Directions: Repeat, exactly and completely, the material that follows. Omit the pictures.

Dataset section:
--------------------

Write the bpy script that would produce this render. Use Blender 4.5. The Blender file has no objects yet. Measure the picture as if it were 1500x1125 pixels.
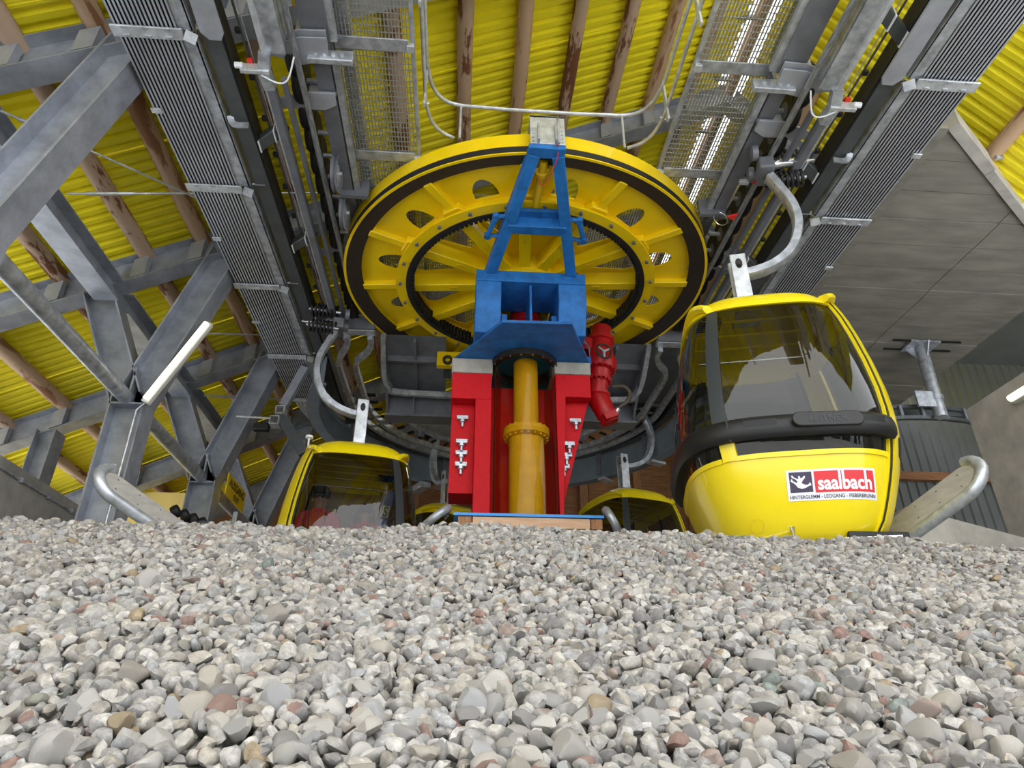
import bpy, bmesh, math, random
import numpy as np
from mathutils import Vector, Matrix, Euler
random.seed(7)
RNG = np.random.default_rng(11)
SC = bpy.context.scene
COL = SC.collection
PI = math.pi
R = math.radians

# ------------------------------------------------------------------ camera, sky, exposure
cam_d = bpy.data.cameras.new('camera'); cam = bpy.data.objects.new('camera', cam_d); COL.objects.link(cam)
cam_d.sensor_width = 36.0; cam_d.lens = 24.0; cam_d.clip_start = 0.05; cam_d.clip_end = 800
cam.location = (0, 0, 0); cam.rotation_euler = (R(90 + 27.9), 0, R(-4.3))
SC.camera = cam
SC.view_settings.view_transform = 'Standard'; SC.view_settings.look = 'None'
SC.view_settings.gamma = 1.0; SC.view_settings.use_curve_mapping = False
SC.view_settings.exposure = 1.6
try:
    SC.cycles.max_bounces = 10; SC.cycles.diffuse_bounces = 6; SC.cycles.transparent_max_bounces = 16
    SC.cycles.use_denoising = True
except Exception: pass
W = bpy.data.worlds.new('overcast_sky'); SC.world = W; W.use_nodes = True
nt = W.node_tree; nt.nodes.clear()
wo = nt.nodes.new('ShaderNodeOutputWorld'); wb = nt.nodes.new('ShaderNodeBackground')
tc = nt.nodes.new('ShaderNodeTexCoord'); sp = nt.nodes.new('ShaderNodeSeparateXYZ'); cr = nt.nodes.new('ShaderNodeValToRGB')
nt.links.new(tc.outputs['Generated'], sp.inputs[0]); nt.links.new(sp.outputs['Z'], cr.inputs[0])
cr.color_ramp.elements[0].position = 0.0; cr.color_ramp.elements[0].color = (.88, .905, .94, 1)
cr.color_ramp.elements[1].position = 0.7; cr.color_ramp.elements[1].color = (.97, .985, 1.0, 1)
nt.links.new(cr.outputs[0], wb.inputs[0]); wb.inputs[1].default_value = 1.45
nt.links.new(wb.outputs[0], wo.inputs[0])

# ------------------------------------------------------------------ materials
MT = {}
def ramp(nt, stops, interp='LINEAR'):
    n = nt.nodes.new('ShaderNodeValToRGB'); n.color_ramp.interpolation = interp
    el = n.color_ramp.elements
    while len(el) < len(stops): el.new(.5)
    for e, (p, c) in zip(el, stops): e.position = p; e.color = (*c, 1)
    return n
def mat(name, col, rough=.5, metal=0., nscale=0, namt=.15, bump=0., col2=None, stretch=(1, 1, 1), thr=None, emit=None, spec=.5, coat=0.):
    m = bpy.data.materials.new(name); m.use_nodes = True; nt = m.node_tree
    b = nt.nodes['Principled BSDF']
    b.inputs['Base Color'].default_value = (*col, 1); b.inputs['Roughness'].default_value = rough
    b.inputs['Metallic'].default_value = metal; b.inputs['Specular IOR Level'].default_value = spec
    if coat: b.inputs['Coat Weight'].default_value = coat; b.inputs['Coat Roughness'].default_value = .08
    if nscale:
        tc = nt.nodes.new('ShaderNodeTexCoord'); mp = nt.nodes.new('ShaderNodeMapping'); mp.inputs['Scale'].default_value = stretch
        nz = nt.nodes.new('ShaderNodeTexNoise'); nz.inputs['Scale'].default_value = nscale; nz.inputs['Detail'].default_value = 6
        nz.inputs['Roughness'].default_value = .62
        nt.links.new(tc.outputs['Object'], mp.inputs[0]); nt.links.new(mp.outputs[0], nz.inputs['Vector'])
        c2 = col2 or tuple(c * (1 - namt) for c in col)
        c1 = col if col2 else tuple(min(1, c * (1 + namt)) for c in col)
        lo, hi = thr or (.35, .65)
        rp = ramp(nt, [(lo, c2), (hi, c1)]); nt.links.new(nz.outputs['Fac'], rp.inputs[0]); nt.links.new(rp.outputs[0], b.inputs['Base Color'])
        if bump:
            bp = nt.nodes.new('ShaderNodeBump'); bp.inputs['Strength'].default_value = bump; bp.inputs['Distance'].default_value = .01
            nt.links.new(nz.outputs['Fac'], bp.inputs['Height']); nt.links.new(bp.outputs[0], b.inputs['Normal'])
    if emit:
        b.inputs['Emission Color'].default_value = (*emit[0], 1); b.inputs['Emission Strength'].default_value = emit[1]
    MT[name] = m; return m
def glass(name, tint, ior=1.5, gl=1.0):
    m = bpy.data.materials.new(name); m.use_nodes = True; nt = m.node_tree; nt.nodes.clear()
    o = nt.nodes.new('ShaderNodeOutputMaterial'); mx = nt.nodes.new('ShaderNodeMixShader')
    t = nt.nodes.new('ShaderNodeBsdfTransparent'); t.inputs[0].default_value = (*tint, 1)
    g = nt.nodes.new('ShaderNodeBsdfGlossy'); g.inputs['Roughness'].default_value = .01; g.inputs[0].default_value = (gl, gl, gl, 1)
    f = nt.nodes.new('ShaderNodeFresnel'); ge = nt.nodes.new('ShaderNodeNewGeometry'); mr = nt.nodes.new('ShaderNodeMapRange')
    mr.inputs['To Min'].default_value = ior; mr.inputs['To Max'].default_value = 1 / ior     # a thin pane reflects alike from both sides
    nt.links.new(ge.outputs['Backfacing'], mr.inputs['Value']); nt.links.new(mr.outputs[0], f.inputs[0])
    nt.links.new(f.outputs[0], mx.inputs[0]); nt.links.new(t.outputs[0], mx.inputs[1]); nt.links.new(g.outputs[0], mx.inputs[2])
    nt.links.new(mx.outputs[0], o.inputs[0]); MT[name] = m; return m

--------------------

Worked answer:
Write the bpy script that would produce this render. Use Blender 4.5. The Blender file has no objects yet. Measure the picture as if it were 1500x1125 pixels.
import bpy, bmesh, math, random
import numpy as np
from mathutils import Vector, Matrix, Euler
random.seed(7)
RNG = np.random.default_rng(11)
SC = bpy.context.scene
COL = SC.collection
PI = math.pi
R = math.radians

# ------------------------------------------------------------------ camera, sky, exposure
cam_d = bpy.data.cameras.new('camera'); cam = bpy.data.objects.new('camera', cam_d); COL.objects.link(cam)
cam_d.sensor_width = 36.0; cam_d.lens = 24.0; cam_d.clip_start = 0.05; cam_d.clip_end = 800
cam.location = (0, 0, 0); cam.rotation_euler = (R(90 + 27.9), 0, R(-4.3))
SC.camera = cam
SC.view_settings.view_transform = 'Standard'; SC.view_settings.look = 'None'
SC.view_settings.gamma = 1.0; SC.view_settings.use_curve_mapping = False
SC.view_settings.exposure = 1.6
try:
    SC.cycles.max_bounces = 10; SC.cycles.diffuse_bounces = 6; SC.cycles.transparent_max_bounces = 16
    SC.cycles.use_denoising = True
except Exception: pass
W = bpy.data.worlds.new('overcast_sky'); SC.world = W; W.use_nodes = True
nt = W.node_tree; nt.nodes.clear()
wo = nt.nodes.new('ShaderNodeOutputWorld'); wb = nt.nodes.new('ShaderNodeBackground')
tc = nt.nodes.new('ShaderNodeTexCoord'); sp = nt.nodes.new('ShaderNodeSeparateXYZ'); cr = nt.nodes.new('ShaderNodeValToRGB')
nt.links.new(tc.outputs['Generated'], sp.inputs[0]); nt.links.new(sp.outputs['Z'], cr.inputs[0])
cr.color_ramp.elements[0].position = 0.0; cr.color_ramp.elements[0].color = (.88, .905, .94, 1)
cr.color_ramp.elements[1].position = 0.7; cr.color_ramp.elements[1].color = (.97, .985, 1.0, 1)
nt.links.new(cr.outputs[0], wb.inputs[0]); wb.inputs[1].default_value = 1.45
nt.links.new(wb.outputs[0], wo.inputs[0])

# ------------------------------------------------------------------ materials
MT = {}
def ramp(nt, stops, interp='LINEAR'):
    n = nt.nodes.new('ShaderNodeValToRGB'); n.color_ramp.interpolation = interp
    el = n.color_ramp.elements
    while len(el) < len(stops): el.new(.5)
    for e, (p, c) in zip(el, stops): e.position = p; e.color = (*c, 1)
    return n
def mat(name, col, rough=.5, metal=0., nscale=0, namt=.15, bump=0., col2=None, stretch=(1, 1, 1), thr=None, emit=None, spec=.5, coat=0.):
    m = bpy.data.materials.new(name); m.use_nodes = True; nt = m.node_tree
    b = nt.nodes['Principled BSDF']
    b.inputs['Base Color'].default_value = (*col, 1); b.inputs['Roughness'].default_value = rough
    b.inputs['Metallic'].default_value = metal; b.inputs['Specular IOR Level'].default_value = spec
    if coat: b.inputs['Coat Weight'].default_value = coat; b.inputs['Coat Roughness'].default_value = .08
    if nscale:
        tc = nt.nodes.new('ShaderNodeTexCoord'); mp = nt.nodes.new('ShaderNodeMapping'); mp.inputs['Scale'].default_value = stretch
        nz = nt.nodes.new('ShaderNodeTexNoise'); nz.inputs['Scale'].default_value = nscale; nz.inputs['Detail'].default_value = 6
        nz.inputs['Roughness'].default_value = .62
        nt.links.new(tc.outputs['Object'], mp.inputs[0]); nt.links.new(mp.outputs[0], nz.inputs['Vector'])
        c2 = col2 or tuple(c * (1 - namt) for c in col)
        c1 = col if col2 else tuple(min(1, c * (1 + namt)) for c in col)
        lo, hi = thr or (.35, .65)
        rp = ramp(nt, [(lo, c2), (hi, c1)]); nt.links.new(nz.outputs['Fac'], rp.inputs[0]); nt.links.new(rp.outputs[0], b.inputs['Base Color'])
        if bump:
            bp = nt.nodes.new('ShaderNodeBump'); bp.inputs['Strength'].default_value = bump; bp.inputs['Distance'].default_value = .01
            nt.links.new(nz.outputs['Fac'], bp.inputs['Height']); nt.links.new(bp.outputs[0], b.inputs['Normal'])
    if emit:
        b.inputs['Emission Color'].default_value = (*emit[0], 1); b.inputs['Emission Strength'].default_value = emit[1]
    MT[name] = m; return m
def glass(name, tint, ior=1.5, gl=1.0):
    m = bpy.data.materials.new(name); m.use_nodes = True; nt = m.node_tree; nt.nodes.clear()
    o = nt.nodes.new('ShaderNodeOutputMaterial'); mx = nt.nodes.new('ShaderNodeMixShader')
    t = nt.nodes.new('ShaderNodeBsdfTransparent'); t.inputs[0].default_value = (*tint, 1)
    g = nt.nodes.new('ShaderNodeBsdfGlossy'); g.inputs['Roughness'].default_value = .01; g.inputs[0].default_value = (gl, gl, gl, 1)
    f = nt.nodes.new('ShaderNodeFresnel'); ge = nt.nodes.new('ShaderNodeNewGeometry'); mr = nt.nodes.new('ShaderNodeMapRange')
    mr.inputs['To Min'].default_value = ior; mr.inputs['To Max'].default_value = 1 / ior     # a thin pane reflects alike from both sides
    nt.links.new(ge.outputs['Backfacing'], mr.inputs['Value']); nt.links.new(mr.outputs[0], f.inputs[0])
    nt.links.new(f.outputs[0], mx.inputs[0]); nt.links.new(t.outputs[0], mx.inputs[1]); nt.links.new(g.outputs[0], mx.inputs[2])
    nt.links.new(mx.outputs[0], o.inputs[0]); MT[name] = m; return m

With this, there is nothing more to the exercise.